Francisco a grandi à la cour. Comme
d’autres jeunes nobles on l’a placé là pour qu’il noue des liens avec le futur
roi, qui a seulement huit ans de plus que lui. Manque de chance, le premier
prétendant au trône décède, certains prétendront que le roi n’est pas pour rien
dans cette sombre affaire. Francisco devient progressivement un proche du
nouveau dauphin, Felipe, dont il est l’aîné de vingt-cinq ans. Le prince voit
en lui un conseiller de choix. Francisco saura tirer profit de l’ascendance
qu’il a sur le roi, surtout pour faire fructifier sa propre fortune. Une fois
son « ami » Felipe III monté sur le trône, il contrôle
progressivement l’installation de la cour tantôt à Valladolid, tantôt à Madrid,
selon ce qui convient le mieux pour ses investissements immobiliers. De façon
très simplifiée, disons qu’il envoie la cour à Valladolid dans un premier temps,
qui avait été désertée lorsque Philippe II s’était installé à l’Escorial. Madrid
avait, sous le règne du père de Philippe III, multiplié sa population par trois.
Francisco avait donc acheté des palais à très bon prix à Valladolid. Le retour
de la cour lui permet de remplir ses comptes en banque et de racheter les palais délaissés de Madrid, qu’il revendra quelques années plus tard quand la
cour reviendra. Voici donc un exemple des manipulations financières du duc de
Lerma. Habile homme politique, avec la confiance du roi, il dirige presque
l’Espagne, puisque le souverain le laisse signer à sa place à partir de 1612.
Ceci facilita, à n’en pas douter, son enrichissement.
Les jalousies provoquées par sa position
quasi royale, lui feront gagner beaucoup d’ennemis, dont la reine. Il se
débrouillera même pour devenir cardinal, de façon à bénéficier de ce nous
appellerions aujourd’hui, l’immunité diplomatique. Il sera forcé de se retirer
des affaires en 1618, sept ans avant sa mort.
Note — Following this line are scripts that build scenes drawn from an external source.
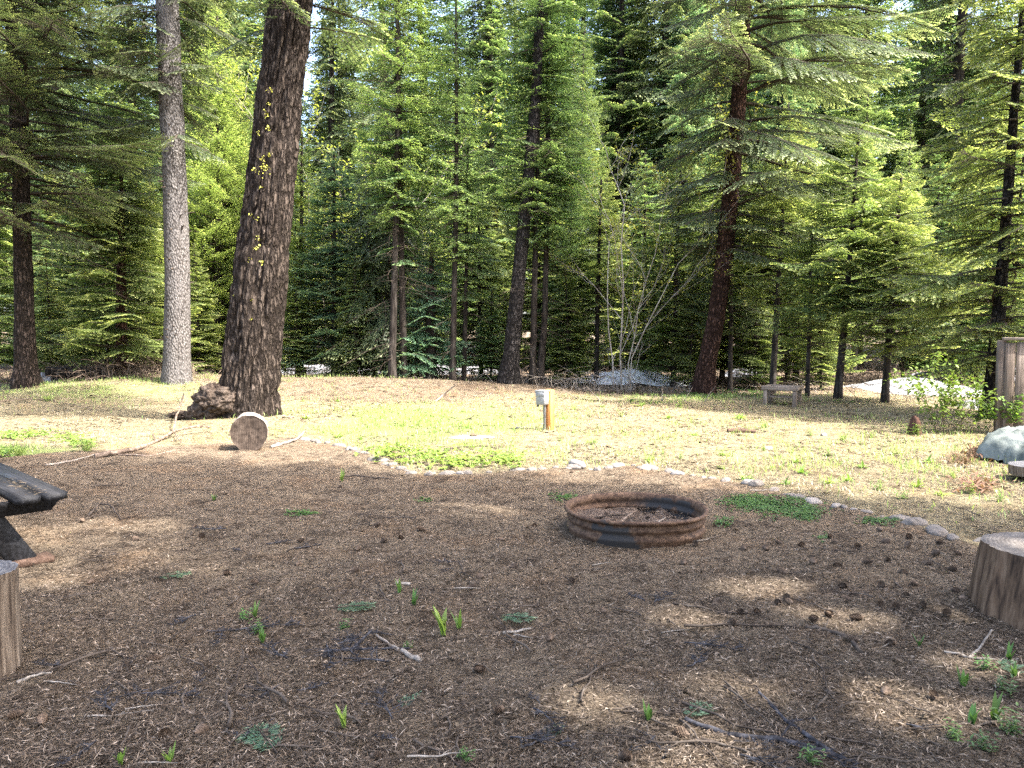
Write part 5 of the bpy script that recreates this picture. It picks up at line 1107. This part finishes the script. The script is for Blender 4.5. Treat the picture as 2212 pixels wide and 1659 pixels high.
sl = obj('seat_litter', mesh('seat_litter', B.reshape(-1, 3), [np.arange(len(B)*4).reshape(-1, 4)], M_NEEDLE, tint=np.repeat(rg.random((len(B), 3))*np.array([.5, .1, 1]), 4, axis=0)), e); sl['kind'] = 'stuff'

# ------------------------------------------------------------------ fence panel, tarp, plank disc at the right
g = G(2163, 938); g.z = Hf(g.x, g.y); topz = U(2170, 732, g.y).z - g.z
e = empty('wooden_fence', g, R(-14), 'weathered brown vertical board fence panel standing at the right edge', 'fence')
for q_ in range(14):
    mb = MB(); w_ = .135; hgt = topz - .04 + rnd.uniform(-.01, .01); mb.box((.075 + q_*.148, rnd.uniform(-.006, .006), hgt/2 - .04), (w_, .03, hgt + .06), jit=.0015); obj('board', mb.build('board', M_FENCE), e)
mb = MB(); mb.box((1.05, -.0, topz), (2.16, .10, .045)); obj('top_cap', mb.build('top_cap', WTOP), e)
for zz in (.25, topz-.25):
    mb = MB(); mb.box((1.05, .04, zz), (2.0, .045, .09)); obj('rail', mb.build('rail', WTOP), e)
mb = MB(); mb.box((-.03, .05, topz/2-.03), (.10, .10, topz+.02)); obj('fence_post', mb.build('fence_post', M_FENCE), e)
# tarp over a low heap
g = G(2205, 1010); g.z = Hf(g.x, g.y); g.x += .80; g.y += .45
u_, v_ = np.meshgrid(np.linspace(-1, 1, 60), np.linspace(-1, 1, 50), indexing='ij'); rr_ = np.hypot(u_, v_*1.05)
hz = .46*np.clip(1 - rr_**2.2, 0, 1)**.6 + .06*fbm(u_*3.2, v_*3.2, 0, 5, 71)*(rr_ < 1.05) - .05*np.clip(1 - np.abs(fbm(u_*2.3+3, v_*1.6, 0, 3, 5))*6, 0, 1)*(rr_ < 1) + .03*np.clip(1 - np.abs(fbm(u_*3+9, v_*5, 0, 3, 8))*5, 0, 1)*(rr_ < 1)
sc_r = np.where(rr_ > 1, 1/np.maximum(rr_, 1), 1); V = np.stack([u_*.92*sc_r*(1+.06*np.sin(v_*7)), v_*.75*sc_r*(1+.05*np.sin(u_*8)), hz], -1).reshape(-1, 3); k = 50
i = np.arange(59)[:, None]*k; j = np.arange(49)[None]; q = np.stack([i+j, i+k+j, i+k+j+1, i+j+1], -1).reshape(-1, 4)
tag(obj('green_tarp', mesh('green_tarp', V, [q], M_TARP, smooth=True), loc=g), 'pale green tarp draped over a low heap in front of the fence', 'tarp')
g2 = G(2212, 1036); g2.x += .12; g2.z = Hf(g2.x, g2.y)
log_thing('wood_disc', 'thick dark round wooden slab lying in front of the green tarp', g2, [(0, 0, .05), (0, 0, .15)], [.24, .25], M_LOG, M_END3, 91, cat='wood slab', fl=.03, rows=6)

# ------------------------------------------------------------------ snow
def snow(px, py, Yd, wx, wy, h, label, seed, name='snow_patch', ms=None):
    p = U(px, py, Yd); u_, v_ = np.meshgrid(np.linspace(-1, 1, 60), np.linspace(-1, 1, 40), indexing='ij'); an = np.arctan2(v_, u_); rr_ = np.hypot(u_, v_)*(1 + .28*fbm(np.cos(an)*1.8, np.sin(an)*1.8, 0, 3, seed))
    hz = h*(np.clip(1 - rr_**2, -.3, 1))*(1 + .45*fbm(u_*2.5, v_*2.5, 0, 3, seed+1)); xs_, ys_ = p.x + u_*wx, Yd + v_*wy
    V = np.stack([u_*wx, v_*wy, H(xs_, ys_) - Hf(p.x, Yd) + hz - .03], -1).reshape(-1, 3); k = 40
    i = np.arange(59)[:, None]*k; j = np.arange(39)[None]; q = np.stack([i+j, i+k+j, i+k+j+1, i+j+1], -1).reshape(-1, 4)
    tag(obj(name, mesh(name, V, [q], ms or M_SNOW, smooth=True), loc=(p.x, Yd, Hf(p.x, Yd))), label, 'snow patch')
snow(1355, 815, 23.6, 2.0, 1.5, .34, 'leftover snow mound behind the brush tangle and the white stemmed shrub', 3, ms=M_SNOW2)
snow(1990, 845, 20.5, 1.9, 2.0, .24, 'wide dirty snow patch under the trees at right', 5)
snow(1600, 800, 29, .8, .8, .35, 'small snow patch deep between the trunks behind the bench', 7)
snow(95, 797, 20.5, .45, .4, .26, 'small lump of old snow beside the dark fir trunk at left', 9)
snow(680, 790, 33, 3.2, 1.5, .35, 'thin strip of snow far behind the blue green fir', 11)
snow(2110, 905, 15.5, .55, .7, .16, 'small shaded snow patch at the foot of the tall fir by the fence', 13)
snow(2120, 800, 27, 3.0, 2.0, .5, 'far snow patch in the dark woods at right', 15)
snow(990, 790, 34, 2.5, 1.5, .35, 'sliver of snow showing low between the centre trunks', 17)

# ------------------------------------------------------------------ undergrowth: brown stems along the forest edge
def stems(n, box, L, m, name, label, seed, lean=.5, r=.006, arc=.5, pts=None, cat='undergrowth'):
    rng = np.random.default_rng(seed); Vs, Q, nn = [], [], 0
    for _ in range(n):
        if pts: cx, cy, sp = pts[rng.integers(len(pts))]; x, y = cx + rng.normal(0, sp), cy + rng.normal(0, sp*.7)
        else: x, y = rng.uniform(box[0], box[1]), rng.uniform(box[2], box[3])
        l = L*rng.uniform(.4, 1.3); az = rng.uniform(0, 6.28); ln = abs(rng.normal(0, lean)); z = Hf(x, y); a = rng.uniform(.3, 1)*arc
        P = [(x, y, z-.02), (x+math.cos(az)*math.sin(ln)*l*.4, y+math.sin(az)*math.sin(ln)*l*.4, z+math.cos(ln)*l*.45), (x+math.cos(az)*math.sin(ln+a)*l*.8, y+math.sin(az)*math.sin(ln+a)*l*.8, z+max(.02, math.cos(ln+a*.7)*l*.75)), (x+math.cos(az)*math.sin(ln+a)*l*1.05, y+math.sin(az)*math.sin(ln+a)*l*1.05, z+max(.01, math.cos(ln+a)*l*.9))]
        v, q = tube(P, [r, r*.8, r*.55, r*.3], 3); Vs.append(v); Q.append(q+nn); nn += len(v)
    o = obj(name, mesh(name, np.concatenate(Vs), [np.concatenate(Q)], m)); return tag(o, label, cat, kind='stuff')
stems(5200, (-20, 17, 21.6, 31), .55, M_TWIG_MID, 'undergrowth', 'tangled brown bare stems along the forest floor behind the front trunks', 5, .9, .008)
stems(170, None, .75, M_TWIG_PALE, 'brush_tangle', 'pale tangled bare brush at the back edge right of the utility post', 6, 1.0, .009, 1.0, pts=[(U(px, 830, yy).x, yy, .35) for px, yy in ((1215, 20), (1250, 19.8), (1290, 20.2), (1330, 20.4), (1180, 20.6), (1120, 20.8))], cat='brush')
stems(260, None, .5, M_TWIG_PALE, 'low_brush', 'low bare brush in the shade in front of the right snow patch', 8, .9, .006, .8, pts=[(U(px, 840, yy).x, yy, .5) for px, yy in ((1760, 19), (1980, 17), (2060, 16), (1560, 20), (1450, 20), (900, 21.2))], cat='brush')
stems(700, None, .7, M_TWIG_MID, 'brush_heap', 'dark heap of dead brush beneath the bright layered fir', 9, 1.2, .012, .6, pts=[(U(px, 790, yy).x, yy, .55) for px, yy in ((190, 20.5), (240, 20.2), (290, 20.4), (330, 20.8), (160, 21))], cat='brush')
# little saplings with needles under the canopy
for px, py, L_, lab in [(160,785,.65,'pale upright dead stake left of the brush heap'),(228,800,.5,'short pale stake in front of the brush heap'),(345,795,.55,'dark upright dead stake left of the pale trunk')]:
    g = G(px, min(py, 812)); mb = MB(); mb.tube([(0, 0, -.05), (.02, 0, L_*.5), (.0, .01, L_)], [.03, .028, .018], 8); tag(obj('dead_stake', mb.build('dead_stake', M_TWIG_PALE, smooth=True), loc=g), lab, 'stake')
for px, Yd, a, L_, lab in [(215, 20.6, .15, 2.6, 'dark fallen log lowest in the brush heap'), (265, 20.9, -.1, 2.0, 'dark fallen log lying across the back of the brush heap')]:
    p = U(px, 790, Yd); mb = MB(); mb.tube([(-L_/2, 0, .18), (0, .03, .2), (L_/2, 0, .17)], [.15, .15, .11], 14); tag(obj('fallen_log', mb.build('fallen_log', M_BARK, smooth=True), loc=(p.x, Yd, Hf(p.x, Yd)), rz=a), lab, 'log')
# reddish dead fronds and leafy bush at right
def frond_heap(px, py, n_, s, label):
    X_, Y_ = pxpatch([(px, py, n_, s, s*.35)], 0); g = G(px, py)
    sp = [((a-g.x, b-g.y, float(surf(a, b))-g.z + rg.uniform(0, .09)), rg.uniform(0, 6.28), rg.uniform(.05, .12), rg.uniform(.012, .03), rg.uniform(0, 1.0), -rg.uniform(0, 1.2)) for a, b in zip(X_, Y_)]
    tag(obj('dead_bracken', leaves(sp, M_RUSTF, 'dead_bracken', rg), loc=g), label, 'dead bracken', kind='stuff')
frond_heap(2118, 985, 260, 17, 'heap of curled reddish dead fronds left of the green tarp')
frond_heap(2075, 1000, 120, 18, 'thin scatter of reddish dead fronds left of the larger heap')
frond_heap(2110, 1055, 160, 26, 'flat scatter of reddish dead leaves in front of the wooden slab')

def shrub(name, label, px, py, height, spread, nstem, nlv, mst, mlf, lsize, rng, levels=3, base_sp=.1, r0=.02, cat='shrub', lean=.0, leaf_from=1):
    g = G(px, py) if py > 0 else Vector((U(px, 800, -py).x, -py, 0)); g.z = Hf(g.x, g.y); e = empty(name, g, label=label, cat=cat); mb = MB(); tips = []
    def grow(p, d, L, r, lv):
        n = 5; P = [p]; q = Vector(p); dd = Vector(d)
        for _ in range(n):
            dd = (dd + Vector(rng.normal(0, .13, 3)) + Vector((0, 0, .04))).normalized(); q = q + dd*L/n; P.append(q.copy())
        mb.tube(P, np.linspace(r, r*.45, n+1), 5 if lv else 6, False)
        if lv >= leaf_from: tips.extend(P[1:])
        if lv < levels:
            for _ in range(int(rng.integers(3, 6))):
                s = rng.integers(1, n+1); a = rng.uniform(0, 6.28); nd = (dd + Vector((math.cos(a)*.8, math.sin(a)*.8, rng.uniform(-.2, .45)))).normalized(); grow(P[s], nd, L*rng.uniform(.4, .62), r*.42, lv+1)
    for _ in range(nstem):
        a = rng.uniform(0, 6.28); d = Vector((math.cos(a)*spread + lean, math.sin(a)*spread, 1)).normalized(); grow(Vector((rng.normal(0, base_sp), rng.normal(0, base_sp), -.03)), d, height*rng.uniform(.55, .8), r0*rng.uniform(.6, 1.1), 0)
    obj('stems', mb.build('stems', mst), e); sp = []
    for _ in range(nlv):
        t_ = tips[rng.integers(len(tips))]; sp.append((tuple(t_ + Vector(rng.normal(0, lsize*.6, 3))), rng.uniform(0, 6.28), lsize*rng.uniform(.6, 1.3), lsize*.6, rng.uniform(-.8, .9), rng.uniform(-.5, .3)))
    if nlv: obj('foliage', leaves(sp, mlf, 'foliage', rng), e)
    return e
shrub('pale_shrub', 'tall bare shrub with curving whitish stems and few yellow green leaves right of centre', 1348, 842, 6.4, .08, 4, 2200, M_TWIG_WHITE, M_LEAF_Y, .075, rg, 3, .12, .027, lean=.03)
shrub('pale_shrub', 'low spiky whitish bare shrub at the foot of the taller pale shrub', 1362, 838, 1.6, .8, 3, 60, M_TWIG_WHITE, M_LEAF_Y, .05, rg, 2, .15, .014)
shrub('yellow_leaved_shrub', 'tall thin shrub with yellowing leaves behind the furrowed trunk on its right', 738, -27, 10.5, .14, 5, 3800, M_TWIG_PALE, M_LEAF_Y, .12, rg, 3, .3, .035)
shrub('green_bush', 'bright yellow green leafy bush beside the broken snag near the fence', 2050, 935, 1.0, .5, 8, 900, M_TWIG_MID, M_LEAF, .075, rg, 2, .10, .007, leaf_from=0)
shrub('green_bush', 'small leafy green bush against the left end of the fence', 2142, 935, .8, .35, 6, 600, M_TWIG_MID, M_LEAF, .065, rg, 2, .08, .006, leaf_from=0)
shrub('small_bush', 'small yellow leaved sprig between the dark fir trunk and the snow lump', 190, 800, .7, .5, 4, 90, M_TWIG_MID, M_LEAF_Y, .06, rg, 1, .08, .006)
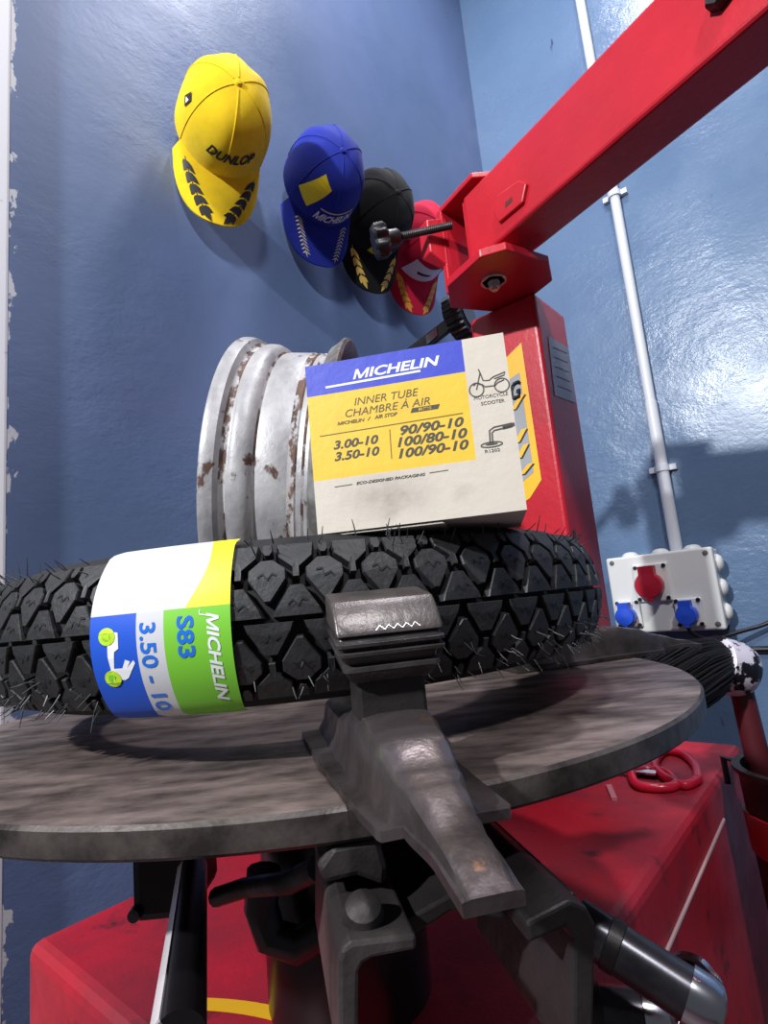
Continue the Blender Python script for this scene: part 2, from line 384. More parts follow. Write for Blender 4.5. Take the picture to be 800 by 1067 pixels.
m.build('stamped_mark', mat('worn_mark', (90, 30, 36), .6), t)
m = MB(); q = af(752, -2); cp = ar(q[0], 0, q[1])
m.lathe([(.0001, .014), (.011, .014), (.013, .010), (.013, 0)], axis_frame(cp, -AN), 6, 0, False); m.build('bolt_head', DARKSTEEL, t)
m = MB(); m.hull8(sec(-.0), sec(-.001)); 
m = MB(); m.loft([[ar(s, a, z) for a, z in ((.004, z0 + .004), (aw - .004, z0 + .004), (aw - .004, z1 - .004), (.004, z1 - .004))] for s in (-.006, .002)], 0, False)
m.build('end_cap', RED, t, bevel=.001)

# stop screw with black hand knob
k0 = at(396, 251, .862); k1 = at(470, 235, .872)
ax = (k1 - k0).normalized()
t = thing('stop_screw', 'threaded stop screw with black star knob at the arm bracket', 'knob', axis_frame(k0, ax))
m = MB(); n = 72
prof = lambda rr: [( rr * (1 + .13 * cos(8 * 2 * pi * k / n)), 2 * pi * k / n) for k in range(n)]
M = axis_frame(k0, ax)
m.loft([[M @ Vector((r * s * cos(a), r * s * sin(a), h)) for r, a in prof(.026)] for s, h in ((.8, -.012), (1, -.008), (1, .008), (.8, .013))], 0, True)
m.loft([[M @ Vector((r * cos(2 * pi * k / 24), r * sin(2 * pi * k / 24), h)) for k in range(24)] for r, h in ((.015, .010), (.014, .030), (.011, .034))], 0, True)
m.build('knob', BLACK, t)
m = MB(); ln = (k1 - k0).length; pth = []; rr = []
for i in range(60):
    h = .03 + (ln + .0 - .03) * i / 59; pth.append(k0 + ax * h); rr.append(.0068 if i % 2 else .0058)
m.tube(pth, rr, 12); m.build('threaded_rod', DARKSTEEL, t)

# ribbed roller beside the column
rc = at(479, 331, 1.03)
rax = (Vector((.80, -.50, .12))).normalized(); M = axis_frame(rc, rax)
t = thing('ribbed_roller', 'black ribbed rubber roller beside the red column', 'roller', M)
m = MB(); n = 96
def rr_(k, base): return base * (1.0 if (k // 2) % 2 == 0 else .94)
m.loft([[M @ Vector((rr_(k, r) * cos(2 * pi * k / n), rr_(k, r) * sin(2 * pi * k / n), h)) for k in range(n)] for r, h in ((.036, -.019), (.046, -.016), (.047, 0), (.046, .016), (.036, .019))], 0, False)
m.build('tread_ring', BLACK, t)
m = MB(); m.lathe([(.0001, .021), (.034, .021), (.036, .015), (.036, -.02), (.0001, -.02)], M, 36); m.build('hub', BLACKM, t)
m = MB(); a, b = at(474, 332, 1.05), at(405, 385, 1.07); d = (b - a); n_ = Vector((0, 0, 1)); wd_ = .014
m.hull8([a + n_ * wd_, a - n_ * wd_, a - n_ * wd_ + U * .01, a + n_ * wd_ + U * .01], [b + n_ * wd_, b - n_ * wd_, b - n_ * wd_ + U * .01, b + n_ * wd_ + U * .01]); m.build('lever', BLACKM, t, bevel=.001)
m = MB(); a2, b2 = at(455, 345, 1.052), at(444, 354, 1.054)
m.hull8([a2 + n_ * .008, a2 - n_ * .008, a2 - n_ * .008 + U * .004, a2 + n_ * .008 + U * .004], [b2 + n_ * .008, b2 - n_ * .008, b2 - n_ * .008 + U * .004, b2 + n_ * .008 + U * .004]); m.build('silver_tag', CHROME, t)

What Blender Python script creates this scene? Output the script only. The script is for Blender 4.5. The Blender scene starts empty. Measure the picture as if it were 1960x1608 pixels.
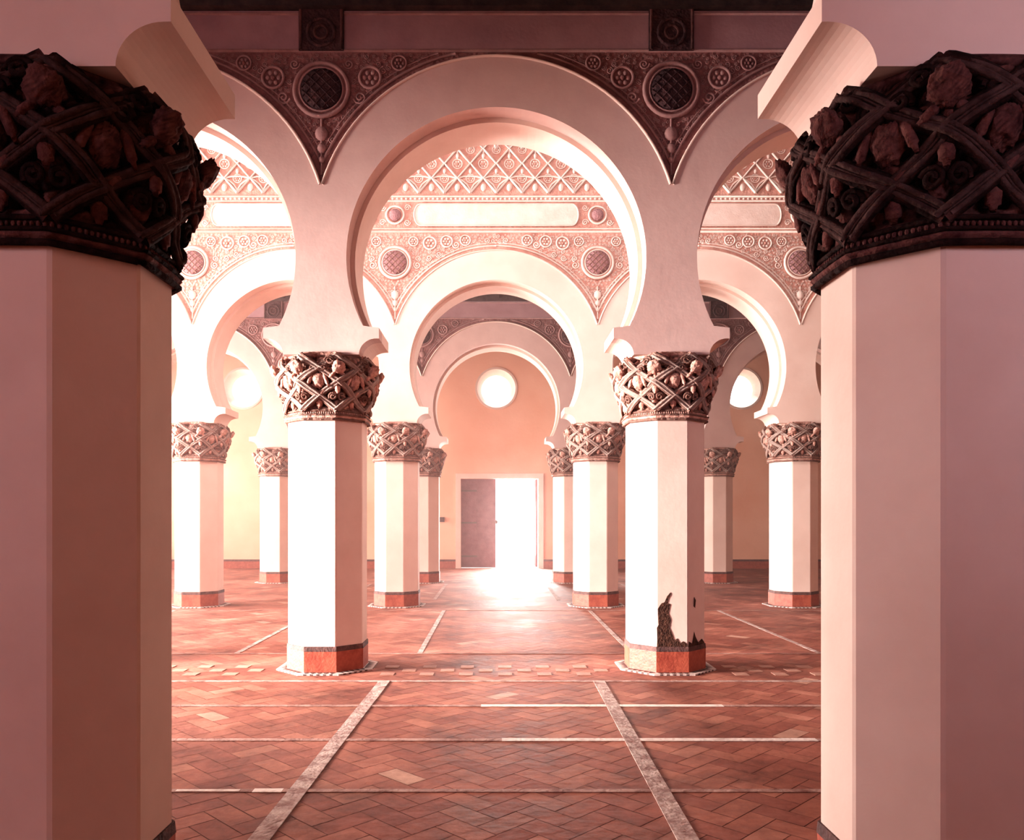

Il sera une des plus grandes
fortunes d’Espagne, et le comte est devenu duc.
Venons-en enfin à notre palais. Un
premier nom dans la construction de ce bâtiment : Francisco de Mora, à qui
le duc de Lerma confie dans un premier temps le chantier. Si le Palacio de
Lerma vous rappelle aussi l’Escurial, c’est normal. Mora est l’un des
représentants du même style architectural qui avait gouverné sa construction,
l'architecture herrérienne. Mora avait
en effet fait ses armes avec Juan de Herrera. Il dresse donc les plans du
palais et de la ville environnante. En effet un tel projet ne peut, aux yeux du
duc, se contenter d’un village mal organisé, il faut remettre de l’ordre dans
le paysage. Les villes neuves sont assez à la mode à l’époque, pour les
amoureux du Val de Loire, pensez donc à la ville de Richelieu. Malheureusement
l’architecte de Lerma décède en 1610, sans avoir achevé le monument. En 1617 le
palais est terminé. La mort du duc signe l’entrée en hibernation des lieux, pour
un petit siècle. En effet en janvier 1722, le palais délaissé se retrouve le
centre du pays, le temps d’un mariage. Philippe V y marie son fils, le futur
Luis Ier. Vous ne le connaissez pas ? Il faut dire qu’il n’a régné moins
de sept mois… Le mariage dut être une grande fête, qui aurait pu ramener le
palais sur le devant de la scène. Ce ne fut pas le cas et de nouveau on ne
s’intéressa plus au géant de pierre, pendant un siècle.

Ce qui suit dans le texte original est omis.